Your problems are the same thing.
If the first layer height is too high, then the raft is NOT properly bonded and just lays on the surface of the bed however it falls from the nozzle.
NO, your Z screw is not loose, clearly you were never told how this all works.
When you turn on the bot, it has NO IDEA in the world where the axis currently is. There are no position sensors on the motors, they simply blindly move forwrd or backward the number of steps they are told. So, we home (move the axis towards a limit switch in a KNOWN location) and then in the memory of the controller set that position to be a corrected value. For example, when you home to Y max, the gantry moves back until the magnet in the carriage triggers the little black hall effect switch in the left rear motor bracket.

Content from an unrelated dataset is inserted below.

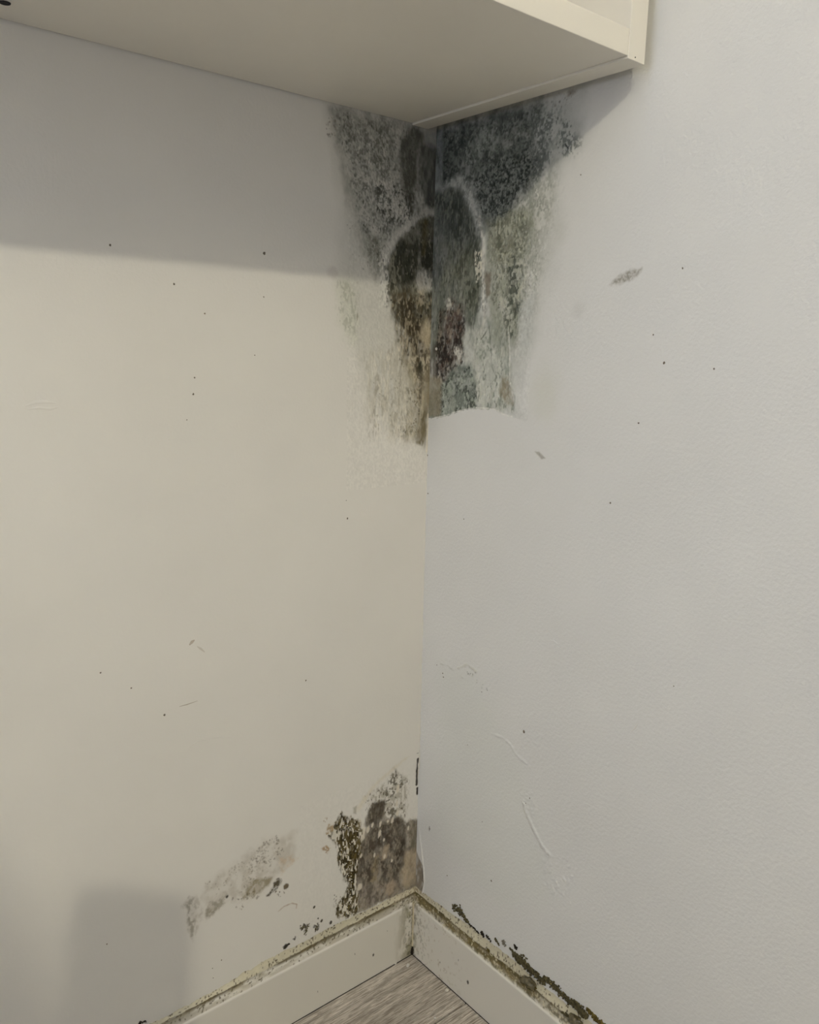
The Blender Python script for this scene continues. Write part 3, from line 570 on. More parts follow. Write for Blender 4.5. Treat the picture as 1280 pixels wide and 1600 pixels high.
WL.dots([(169.0,166.0),(122.2,138.0),(121.9,110.1),(163.9,125.4)], 36, 0.8, 2.0, (84,70,36), 0.85, -0.4, (1,2.2), 0.8)
# faint spread stain
WL.poly([(267.5,303.8),(235.3,299.4),(242.1,259.3),(272.3,239.7),(295.6,224.1),(323.1,226.3),(347.6,240.5),(362.4,229.2),(379.8,222.4),(382.1,240.4),(379.4,271.6),(355.4,281.8),(321.9,293.4),(296.5,304.2)], (172,163,146), 0.44, 18, (12,8), (8,0.25,0.47,0.2), 1.2, 0, 0.2)
WL.dots([(290.4,302.7),(267.5,305.8),(253.9,275.6),(280.5,266.0),(316.1,281.0)], 120, 0.7, 1.4, (128,120,106), 0.7, 0, (0.8,1.6), 0.8, 12)
WL.dots([(379.2,278.4),(321.0,288.1),(269.9,271.9),(291.2,239.7),(361.2,240.6)], 130, 0.7, 1.3, (140,132,114), 0.6, 0, (0.8,1.6), 0.8, 14)
WL.poly([(319.9,238.1),(301.4,252.4),(272.3,242.9),(285.1,228.7),(303.8,224.7),(322.1,228.8)], (142,130,98), 0.8, 8, (7,5), (5,0.4,0.46,0.18))
WL.poly([(378.5,236.7),(368.7,248.0),(353.4,243.1),(349.7,233.4),(363.4,227.7),(378.9,221.0)], (146,138,120), 0.75, 5, (6,4), (4,0.4,0.46,0.15))
WL.poly([(412.9,258.5),(401.7,267.0),(395.5,262.2),(394.4,236.2),(396.1,209.4),(399.3,197.0),(405.0,219.7),(405.0,251.0)], (140,132,116), 0.75, 6, (6,4), (4,0.25,0.47,0.15), 1.5)
WL.poly([(395.3,266.0),(387.1,262.3),(384.2,231.5),(394.3,206.5)], (170,162,148), 0.5, 8, (6,4), (4,0.2,0.47,0.15), 1.5)
WL.poly([(263.6,269.3),(242.1,264.5),(231.1,253.7),(259.5,240.5)], (200,174,138), 0.5, 7, (7,4), (5,0.25,0.46,0.16))
WL.dots([(346.6,242.0),(301.7,232.0),(296.7,219.4),(342.0,229.8)], 22, 0.8, 1.7, (104,94,74), 0.8)
WL.blob([(346.6,243.0)][0], 2.0, 2.2, (46,40,28), 0.95)
WL.dots([(337.2,221.5),(322.2,220.7),(320.4,211.7),(332.4,213.2)], 8, 0.7, 1.3, (150,142,124), 0.7)
WL.poly([(284.2,216.8),(275.7,224.5),(269.2,236.3),(263.8,238.1),(258.5,229.5),(266.1,220.3),(273.6,219.4),(281.1,214.4)], (66,54,26), 0.9, 3, (4,3.5), (3,0.35,0.44,0.1), 1, 0.3)
WL.blob([(252.1,217.2)][0], 4.2, 5.0, (92,74,36), 0.9, 0.5, 0.4, 0.6)
WL.dots([(272.6,218.9),(253.3,212.4),(253.3,199.7),(270.6,205.4)], 10, 0.8, 1.7, (84,68,38), 0.9)
WL.stroke([(265.4,181.9),(255.6,185.8),(242.5,185.1),(233.6,178.9),(234.8,173.0)], [1,1.4,1.4,1.4,1.6], (176,152,130), 0.7, 1.4, (5,0.8), None, 1, 0.5)
WL.poly([(259.4,118.6),(253.9,121.3),(247.3,120.2),(249.5,115.8),(255.1,112.1)], (34,26,16), 0.95, 1.6, (3,1), None, 1, 0.4)
WL.dots([(243.9,124.0),(234.9,127.2),(236.1,120.1)], 4, 0.8, 1.6, (50,40,24), 0.95)
WL.dots([(229.3,143.1),(211.1,136.6),(211.1,125.5),(218.0,117.8),(222.5,120.0),(222.5,131.1),(229.3,130.0)], 24, 1.0, 2.2, (60,48,24), 0.95, 0.4)
WL.dots([(207.6,126.1),(200.7,129.4),(194.8,128.8),(194.8,115.4),(204.1,117.7)], 12, 1.0, 2.2, (60,48,24), 0.95, 0.4)
for c, r in (([(196.0,137.2)][0],1.2), ([(189.6,130.2)][0],2.1), ([(172.3,118.6)][0],2.6), ([(166.2,109.5)][0],1.6), ([(203.0,160.4)][0],1.9), ([(251.8,104.9)][0],1.8)):
    WL.blob(c, r, r * 1.2, (52,42,22), 0.95, 0.4, 0.3, 0.4)
WL.poly([(40.0,384.0),(21.3,380.5),(18.2,366.2),(34.4,373.4)], (212,196,160), 0.6, 6, (5,3))
WL.stroke([(121.9,297.1),(85.1,327.9),(20.5,353.4)], [8,6,4], (214,204,176), 0.4, 8, (10,4))
WL.noise((0,230,100,340), 3.0, 0.05, 99, 0.15, 1.3)

# ------------------------------------------------------------------ walls
WALL_H, WALL_W = 2720.0, 3200.0
def build_wall(name, cv, mat, left):
    V = []; Q = []; K = []; off = 0
    bounds = [p['b'] for p in cv.P]
    ul = sorted(set([0, WALL_W] + [k for b in bounds for k in b[:2]] + list(range(500, 3200, 300))))
    zl = sorted(set([0, WALL_H] + [k for b in bounds for k in b[2:]] + list(range(1400, 2700, 300))))
    U, Z = np.meshgrid(np.array(ul, float), np.array(zl, float))
    q = grid_quads(len(zl), len(ul), 0, not left)
    cu = (U[:-1, :-1] + U[1:, 1:]).ravel() / 2; cz = (Z[:-1, :-1] + Z[1:, 1:]).ravel() / 2
    keep = np.ones(len(cu), bool)
    for b in bounds:
        keep &= ~((cu > b[0]) & (cu < b[1]) & (cz > b[2]) & (cz < b[3]))
    V.append(np.stack([U.ravel(), Z.ravel(), np.zeros(U.size)], 1)); Q.append(q[keep]); K.append(np.ones((U.size, 3)) * cv.base); off = U.size
    for p in cv.P:
        b = p['b']; Up, Zp = p['U'], p['Z']
        fade = sst(0, 4, Up - b[0]) * sst(0, 4, b[1] - Up) * sst(0, 4, Zp - b[2]) * sst(0, 4, b[3] - Zp)
        V.append(np.stack([Up.ravel(), Zp.ravel(), (p['h'] * fade).ravel()], 1)); K.append(p['col'].reshape(-1, 3))
        Q.append(grid_quads(*Up.shape, off, not left)); off += Up.size
    V = np.concatenate(V) / 1000.0
    X = np.stack([-V[:, 0], -V[:, 2], V[:, 1]], 1) if left else np.stack([-V[:, 2], -V[:, 0], V[:, 1]], 1)
    if left:
        pass
    me = grid_mesh(name, X, np.concatenate(Q), np.concatenate(K))
    return ob(name, me, mat, kind='structure')
wall_left = build_wall('wall_left', WL, M_wallL, True)
wall_left['label'] = 'warm white plaster wall with the cabinet shadow and mould near the corner'
wall_right = build_wall('wall_right', WR, M_wallR, False)
wall_right['label'] = 'white rolled paint wall with a dark green mould patch under the cabinet'

# ------------------------------------------------------------------ floor
def wood():
    m, nt, bs = new_mat('grey_oak_laminate')
    tc = nt.nodes.new('ShaderNodeTexCoord')
    oi = nt.nodes.new('ShaderNodeObjectInfo')
    ad = nt.nodes.new('ShaderNodeVectorMath'); ad.operation = 'ADD'
    sc = nt.nodes.new('ShaderNodeVectorMath'); sc.operation = 'SCALE'; sc.inputs['Scale'].default_value = 7
    nt.links.new(oi.outputs['Random'], sc.inputs[0])
    nt.links.new(tc.outputs['Object'], ad.inputs[0]); nt.links.new(sc.outputs['Vector'], ad.inputs[1])
    def noise(scale3, det, rough=0.6):
        mp = nt.nodes.new('ShaderNodeMapping'); mp.inputs['Scale'].default_value = scale3
        mp.inputs['Rotation'].default_value = (0, 0, 0.12)
        nt.links.new(ad.outputs['Vector'], mp.inputs['Vector'])
        n = nt.nodes.new('ShaderNodeTexNoise'); n.inputs['Scale'].default_value = 1; n.inputs['Detail'].default_value = det
        n.inputs['Roughness'].default_value = rough; n.inputs['Distortion'].default_value = 0.6
        nt.links.new(mp.outputs['Vector'], n.inputs['Vector']); return n
    n1 = noise((14, 260, 40), 5); n2 = noise((40, 620, 60), 3, 0.7); n3 = noise((5, 26, 10), 3)
    def ramp(n, a, b, ca, cb):
        r = nt.nodes.new('ShaderNodeValToRGB'); r.color_ramp.elements[0].position = a; r.color_ramp.elements[1].position = b
        r.color_ramp.elements[0].color = (*lin(ca), 1); r.color_ramp.elements[1].color = (*lin(cb), 1)
        nt.links.new(n.outputs['Fac'], r.inputs['Fac']); return r
    r1 = ramp(n1, 0.36, 0.62, (176, 168, 156), (228, 220, 208)); r2 = ramp(n2, 0.40, 0.56, (172, 165, 157), (255, 255, 255)); r3 = ramp(n3, 0.3, 0.7, (215, 212, 208), (255, 255, 255))
    prev = r1
    for r in (r2, r3):
        mx = nt.nodes.new('ShaderNodeMix'); mx.data_type = 'RGBA'; mx.blend_type = 'MULTIPLY'; mx.inputs[0].default_value = 0.8
        nt.links.new(prev.outputs[0] if prev is r1 else prev.outputs[2], mx.inputs[6]); nt.links.new(r.outputs[0], mx.inputs[7]); prev = mx
    nt.links.new(prev.outputs[2], bs.inputs['Base Color'])
    bs.inputs['Roughness'].default_value = 0.5
    b = nt.nodes.new('ShaderNodeBump'); b.inputs['Strength'].default_value = 0.5; b.inputs['Distance'].default_value = 0.0006
    nt.links.new(n2.outputs['Fac'], b.inputs['Height']); nt.links.new(b.outputs['Normal'], bs.inputs['Normal'])
    return m
M_wood = wood()
M_sub = plain('dark_underlay', (48, 44, 40), rough=0.9)
floor = MB().box(-3.2, 0.0, -3.2, 0.0, -0.03, -0.009).build('floor', M_sub, kind='structure')
floor['label'] = 'grey wood laminate floor in front of the white skirting'
PW, PLEN, GAP = 0.192, 1.28, 0.0018
plank_meshes = {}
y1 = 0.038
row = 0
while y1 > -3.1:
    ya, yb = y1, max(y1 - PW, -3.19)
    top = min(ya, -0.0217)
    x1 = 0.62 - 0.41 * (row % 3) - 0.06 * (row % 2)
    while x1 > -3.19:
        xa, xb = min(x1, -0.0217), max(x1 - PLEN, -3.19)
        if xa - xb > 0.02:
            key = (round(xa - xb, 4), round(top - yb, 4))
            if key not in plank_meshes:
                L_, W_ = key
                mb = MB().box(-L_ + GAP / 2, -GAP / 2, -W_ + GAP / 2, -GAP / 2, -0.009, 0.0, 0.0007)
                me = bpy.data.meshes.new('floor_plank'); me.from_pydata(mb.v, [], mb.f); me.update(); me.materials.append(M_wood)
                plank_meshes[key] = me
            o = bpy.data.objects.new('floor_plank', plank_meshes[key]); C.objects.link(o); o.parent = floor; o.location = (xa, top, 0)
        x1 -= PLEN
    y1 -= PW; row += 1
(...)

In the same fashion, Z homes by moving the entire extruder carriage to a fixed coordinate over the bed and raises the bed until the magnet underneath triggers that limit switch in the front bearing aluminum bar of the extruder carriage.
The giant problem here is several fold. Magnetic proximity switches can be unreliable in an exacting distance sitation where we need it to repeatably trigger at less than 0.1mm variance. Problem 2 is that the bed system glass could be not properly seated on the aluminum build platform and causing the variation. If you magnet fell off and is just sitting in the little pocket on the aluminum plate under the glass, that too could cause variations of when the switch is triggered.
The KEY concept is that the switch and when it is triggered as the bed rises is the cause of your problems, not the Z motor or the screw.